TASK PROMPT >> What do the lines from the top of the data through the line with "rad = math.radians" say? Quote them exactly and include both ends.

DATA EXCERPTS >>
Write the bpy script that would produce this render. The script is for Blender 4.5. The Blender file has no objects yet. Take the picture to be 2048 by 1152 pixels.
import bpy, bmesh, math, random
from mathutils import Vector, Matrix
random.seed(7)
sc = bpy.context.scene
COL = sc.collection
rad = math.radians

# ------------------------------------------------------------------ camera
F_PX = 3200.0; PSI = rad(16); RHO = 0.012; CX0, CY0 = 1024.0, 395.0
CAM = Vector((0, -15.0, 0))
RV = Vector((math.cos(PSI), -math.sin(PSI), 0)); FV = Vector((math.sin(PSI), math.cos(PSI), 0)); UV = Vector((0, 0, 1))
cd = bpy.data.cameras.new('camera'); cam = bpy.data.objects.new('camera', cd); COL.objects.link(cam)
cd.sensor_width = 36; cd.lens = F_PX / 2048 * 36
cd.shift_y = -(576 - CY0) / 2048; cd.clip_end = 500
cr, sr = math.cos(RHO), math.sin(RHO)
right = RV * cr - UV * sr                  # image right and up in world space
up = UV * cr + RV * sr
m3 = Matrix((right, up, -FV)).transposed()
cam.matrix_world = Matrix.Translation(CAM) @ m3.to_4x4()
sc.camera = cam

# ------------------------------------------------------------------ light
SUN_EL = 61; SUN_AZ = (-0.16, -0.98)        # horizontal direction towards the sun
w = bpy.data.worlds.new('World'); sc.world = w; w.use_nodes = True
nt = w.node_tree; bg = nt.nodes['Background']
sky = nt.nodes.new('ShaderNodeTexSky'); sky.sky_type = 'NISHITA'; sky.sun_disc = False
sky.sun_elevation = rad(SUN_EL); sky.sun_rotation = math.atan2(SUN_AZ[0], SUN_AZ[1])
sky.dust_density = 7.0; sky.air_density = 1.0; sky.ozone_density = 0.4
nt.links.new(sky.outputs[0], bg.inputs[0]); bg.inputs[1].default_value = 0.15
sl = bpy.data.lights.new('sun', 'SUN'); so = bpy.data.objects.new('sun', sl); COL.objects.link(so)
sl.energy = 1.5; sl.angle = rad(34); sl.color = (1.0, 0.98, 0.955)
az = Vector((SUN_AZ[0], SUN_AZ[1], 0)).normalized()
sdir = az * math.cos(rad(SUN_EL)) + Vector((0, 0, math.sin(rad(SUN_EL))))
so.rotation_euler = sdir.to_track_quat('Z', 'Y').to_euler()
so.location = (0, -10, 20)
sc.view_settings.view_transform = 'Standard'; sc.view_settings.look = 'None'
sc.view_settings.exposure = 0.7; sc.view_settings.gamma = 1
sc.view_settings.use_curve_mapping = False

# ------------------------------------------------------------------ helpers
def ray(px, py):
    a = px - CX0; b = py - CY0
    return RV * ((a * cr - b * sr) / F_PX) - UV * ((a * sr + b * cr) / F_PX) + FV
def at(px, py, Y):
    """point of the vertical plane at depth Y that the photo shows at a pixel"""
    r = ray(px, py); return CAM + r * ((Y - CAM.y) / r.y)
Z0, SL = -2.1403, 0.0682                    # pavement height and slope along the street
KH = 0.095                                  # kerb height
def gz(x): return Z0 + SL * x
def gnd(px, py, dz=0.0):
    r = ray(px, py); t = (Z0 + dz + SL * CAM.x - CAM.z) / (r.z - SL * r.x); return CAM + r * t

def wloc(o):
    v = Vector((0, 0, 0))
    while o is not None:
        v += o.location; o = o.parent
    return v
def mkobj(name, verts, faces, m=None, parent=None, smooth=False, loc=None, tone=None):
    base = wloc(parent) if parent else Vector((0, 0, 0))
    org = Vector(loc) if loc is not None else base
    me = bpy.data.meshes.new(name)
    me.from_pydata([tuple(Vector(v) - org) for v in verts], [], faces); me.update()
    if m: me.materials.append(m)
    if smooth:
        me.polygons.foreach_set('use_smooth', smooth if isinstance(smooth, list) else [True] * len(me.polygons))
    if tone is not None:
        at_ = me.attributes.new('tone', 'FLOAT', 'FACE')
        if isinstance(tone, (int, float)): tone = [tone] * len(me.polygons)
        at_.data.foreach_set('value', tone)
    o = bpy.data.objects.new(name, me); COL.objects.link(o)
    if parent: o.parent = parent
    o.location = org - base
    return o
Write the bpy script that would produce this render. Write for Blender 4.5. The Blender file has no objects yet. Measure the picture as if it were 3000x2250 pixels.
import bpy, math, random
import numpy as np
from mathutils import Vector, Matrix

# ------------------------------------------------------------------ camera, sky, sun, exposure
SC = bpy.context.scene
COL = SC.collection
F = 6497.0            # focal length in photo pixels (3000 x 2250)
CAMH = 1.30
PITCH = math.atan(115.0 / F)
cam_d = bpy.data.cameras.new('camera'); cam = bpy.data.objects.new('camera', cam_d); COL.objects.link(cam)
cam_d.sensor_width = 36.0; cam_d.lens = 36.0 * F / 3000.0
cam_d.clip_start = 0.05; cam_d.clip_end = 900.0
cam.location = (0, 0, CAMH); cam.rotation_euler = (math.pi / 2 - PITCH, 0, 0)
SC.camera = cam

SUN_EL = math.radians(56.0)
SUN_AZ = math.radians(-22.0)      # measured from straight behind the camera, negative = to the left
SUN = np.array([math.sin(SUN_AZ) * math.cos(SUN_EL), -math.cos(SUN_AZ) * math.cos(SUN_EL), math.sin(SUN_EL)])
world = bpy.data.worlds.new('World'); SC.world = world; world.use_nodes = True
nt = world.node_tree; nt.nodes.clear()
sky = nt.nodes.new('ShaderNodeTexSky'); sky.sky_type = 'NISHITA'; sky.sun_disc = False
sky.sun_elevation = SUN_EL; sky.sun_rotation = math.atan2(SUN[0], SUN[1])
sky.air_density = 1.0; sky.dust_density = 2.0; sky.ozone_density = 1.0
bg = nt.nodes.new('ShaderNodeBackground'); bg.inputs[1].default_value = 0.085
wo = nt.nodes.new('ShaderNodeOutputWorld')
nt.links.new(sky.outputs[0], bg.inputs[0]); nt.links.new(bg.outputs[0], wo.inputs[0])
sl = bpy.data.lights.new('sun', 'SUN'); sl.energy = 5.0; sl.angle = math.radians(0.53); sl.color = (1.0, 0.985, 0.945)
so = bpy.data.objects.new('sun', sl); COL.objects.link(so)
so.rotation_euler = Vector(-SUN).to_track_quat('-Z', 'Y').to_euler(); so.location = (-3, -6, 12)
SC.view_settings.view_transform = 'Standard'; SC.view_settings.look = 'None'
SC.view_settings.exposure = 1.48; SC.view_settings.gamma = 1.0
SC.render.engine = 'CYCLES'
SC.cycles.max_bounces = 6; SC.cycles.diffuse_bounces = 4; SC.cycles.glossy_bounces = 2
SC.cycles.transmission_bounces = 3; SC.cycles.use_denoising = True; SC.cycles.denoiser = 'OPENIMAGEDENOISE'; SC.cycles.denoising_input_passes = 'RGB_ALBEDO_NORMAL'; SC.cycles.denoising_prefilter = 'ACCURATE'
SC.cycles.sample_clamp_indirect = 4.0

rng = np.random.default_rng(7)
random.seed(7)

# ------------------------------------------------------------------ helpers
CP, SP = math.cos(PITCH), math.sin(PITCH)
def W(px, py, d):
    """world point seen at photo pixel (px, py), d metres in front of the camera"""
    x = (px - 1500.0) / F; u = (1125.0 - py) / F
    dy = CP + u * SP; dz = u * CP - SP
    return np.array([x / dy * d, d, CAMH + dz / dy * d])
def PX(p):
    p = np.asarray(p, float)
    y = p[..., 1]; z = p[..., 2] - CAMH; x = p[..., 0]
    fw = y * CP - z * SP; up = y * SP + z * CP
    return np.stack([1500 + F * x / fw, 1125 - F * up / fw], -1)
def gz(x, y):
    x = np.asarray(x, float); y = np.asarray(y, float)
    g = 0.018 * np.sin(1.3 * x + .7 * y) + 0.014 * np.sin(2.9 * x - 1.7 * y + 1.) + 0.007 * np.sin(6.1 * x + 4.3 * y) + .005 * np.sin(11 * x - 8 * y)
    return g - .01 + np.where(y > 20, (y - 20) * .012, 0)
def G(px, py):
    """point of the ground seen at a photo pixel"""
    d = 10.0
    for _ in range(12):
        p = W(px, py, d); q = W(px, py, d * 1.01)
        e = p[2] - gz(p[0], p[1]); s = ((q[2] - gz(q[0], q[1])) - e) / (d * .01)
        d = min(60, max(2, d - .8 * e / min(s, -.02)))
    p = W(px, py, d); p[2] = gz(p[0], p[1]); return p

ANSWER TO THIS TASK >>
Write the bpy script that would produce this render. The script is for Blender 4.5. The Blender file has no objects yet. Take the picture to be 2048 by 1152 pixels.
import bpy, bmesh, math, random
from mathutils import Vector, Matrix
random.seed(7)
sc = bpy.context.scene
COL = sc.collection
rad = math.radians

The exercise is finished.